In 2010,  he wrote a nonsensical book called The Roots of Obama's Rage, which pushed the hilariously ugly theory that Obama fosters a secret hate of America. Thanks to conservative and right-wing hype, that book was a "success." This year, he published a continuation piece called Obama's America, which is a companion piece for a movie he produced called Obama 2016. Both of these entities, with more help from conservative and right-wing hype, are also successes. However they, like his original book on Obama, have been roundly condemned by mainstream media as crackpot nonsense with a phony intellectual glaze.

Now I try not to allow conservative so-and-so's like D'Souza or Ann Coulter, Michelle Malkin, Rush Limbaugh, and the other assorted denizens (I want to call them worse but it would ruin the integrity of this piece) to bother me.

I don't watch them. If any of them are on my television, I turn the channel.

These folks make a living off of wingnut welfare and think tank money. Their lifeblood is funding by mysterious wealthy individuals with Napoleon complexes and more money than common sense. And their food is resentment and chaos. Every angry American is like $100 in their bank accounts.

But this is going too far. To D'Souza, it's as if Obama is a succulent piece of meat on a dinner table which he has picked clean. However failing to be satiated, D'Souza now seems to be busying himself with breaking the bones of the meat and sucking out the marrow in loud, repulsive slurps.

One has to ask who else in the Obama family will he go after while under the false veneer of "pursuing the truth?"

Of course this is Dinesh D'Souza who makes his money as an "analyst" for various right-wing think tanks such as the Hoover Institution and the American Enterprise Institution. And he is the same man who wrote The End of Racism, a book so outrageous that it offended black conservatives because it claimed that "black culture" was inferior to "white culture," that segregation was misguided paternalism, "based on the code of the Christian and the gentleman" and intended to protect blacks, and that parts of the Civil Rights Act should be repealed.

So why should we be surprised with how low he has stooped here?

Also there is a HIGH degree of Obama Derangement Syndrome out there. The same Daily Beast article says that another film about the president, Dreams from my Real Father, not only pushes a ridiculous theory that Obama's real father was a black communist, but that his mother modeled in 1950s bondage and fetish porn.  Allegedly, millions of copies of this film is being sent out to voters in several states including Florida, Nevada, New Hampshire, and Nevada.

So again, why should we be surprised when there seems to be a market out there for lurid beliefs about Obama.

It's understandable that many of us are desensitized to this stuff. In all truthfulness, these videos and D'Souza's books  probably won't have any effect on the electorate who should be used to Obama being called everything including the Anti-Christ.  At least let's hope not.

But consider this - D'Souza at the very least has been featured on legitimate news program such as CNN hawking his visual and literary firewater without any form of shame.
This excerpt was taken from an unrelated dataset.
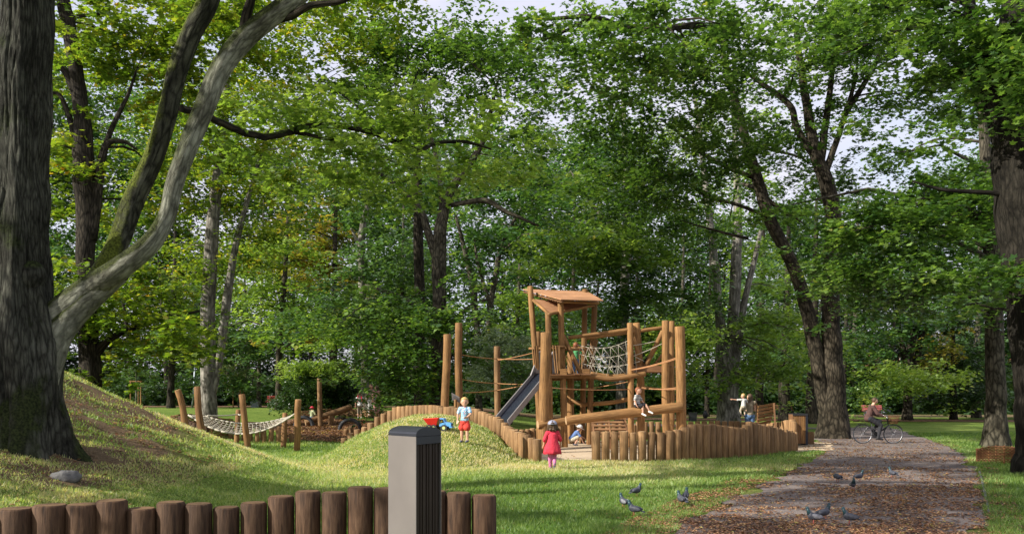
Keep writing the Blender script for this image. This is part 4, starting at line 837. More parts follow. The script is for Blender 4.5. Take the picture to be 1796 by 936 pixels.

And all in the name of the false equivalency of supposedly presenting both sides of a "political argument."

When is the media going to dispense with this nonsense and call bullshit for what it is - bullshit. It would be nice to see D'Souza subjected to a moment not unlike the ending of the tale "The Emperor's New Clothes," when all it took was the innocence of a child to break through the pretext of nonsense which was going on.

Would it have hurt for someone with a mainstream news reputation to tell D'Souza the equivalent of the statement, "you know you are so full of shit, right?" (Editor's note - in all honesty, HBO host Bill Maher did actually do this but it really didn't resonate in the media like it would have if someone like Soledad O'Brien had done it)

I honestly feel embarrassed by asking this question but how does it feel to be members of the most powerful nation in the world and instead of discussing the pertinent issues which confront us, being forced to listen to idiots push ludicrous theories on whether or not the president's mother was either an overweight slut or a freak who engaged in fetish porn?

If you don't feel a little ashamed at this, then check your pulse because you may be dead.

EXTRA: It has been pointed out by Rational Wiki the distortion techniques used by D'Souza.
  1. D'Souza has an aggressive and rhetorical speaking and debating style, which makes him sound forceful and convincing. He uses the Gish Gallop frequently and effectively, rebuffing his opponent for not addressing every point he makes. 
  2. He frequently employs caricatures and strawmen of atheist positions. He presents these positions so as to make them sound whimsical or silly, while presenting his own statements with an air of utmost gravity, no matter how lunatic or far-fetched they may be.
  3. He is a big fan of quote mining. Not content with simply taking his opponent's statements out of context, he will take a quote about a topic completely unrelated to the one under discussion and re-frame it to make it sound as if his opponent is uninformed or delusional.
  4. A main weapon in his debating arsenal is the emotional appeal, where he paint his opponent's position as false because some of its implications may be distasteful to certain members of the audience.
  5. He enjoys painting his opponents as vicious critics of innocuous policies and events, and himself as a paragon of intellectual virtue. While not going as far as character assassination (at least not in a face-to-face debate), he does subtly attack the character of his opponent.
  6. He often says that an assertion by his opponent, or even the opponent's entire position, is invalid because it is not intuitively or obviously true. He paints this as a "common sense" argument, where he calls upon the audience to evaluate an assertion using their own intuition. In reality, this is a denial of the obvious fact that many things are counterintuitive and require expertise beyond the experience of the average person (but don't take our word for it; ask your neighbor about quantum mechanics or the economics of sub-Saharan Africa). This is a particularly effective tactic, as it shifts audience opinion to his side.
  7. Thanks to his wide repertoire of tactics, he rarely is forced to allow a point by his opponent to pass unchallenged. This projects the illusion of competence, whereas most of his rebuttals are intellectually dishonest and completely invalid.
  8. When all else fails, he will spout outright lies and half truths, pulling facts and statistics out of thin air to give his argument some credibility. This amounts to an argument from authority, which he seems to derive from his public "reputation" as a political commentator, academic and writer.
  9. Lately, he appears to carry around a sizable library of books to debates, frequently flashing them at his opponent and at the audience, while stating that they completely prove his own, or disprove his opponent's points. These are usually self published works by fringe lunatics (which are not worth the toilet paper they are printed on). This is argument from authority on steroids, since no one except him has read the book. Therefore, his opponent cannot call him out on it, and is forced to let the point go without comment.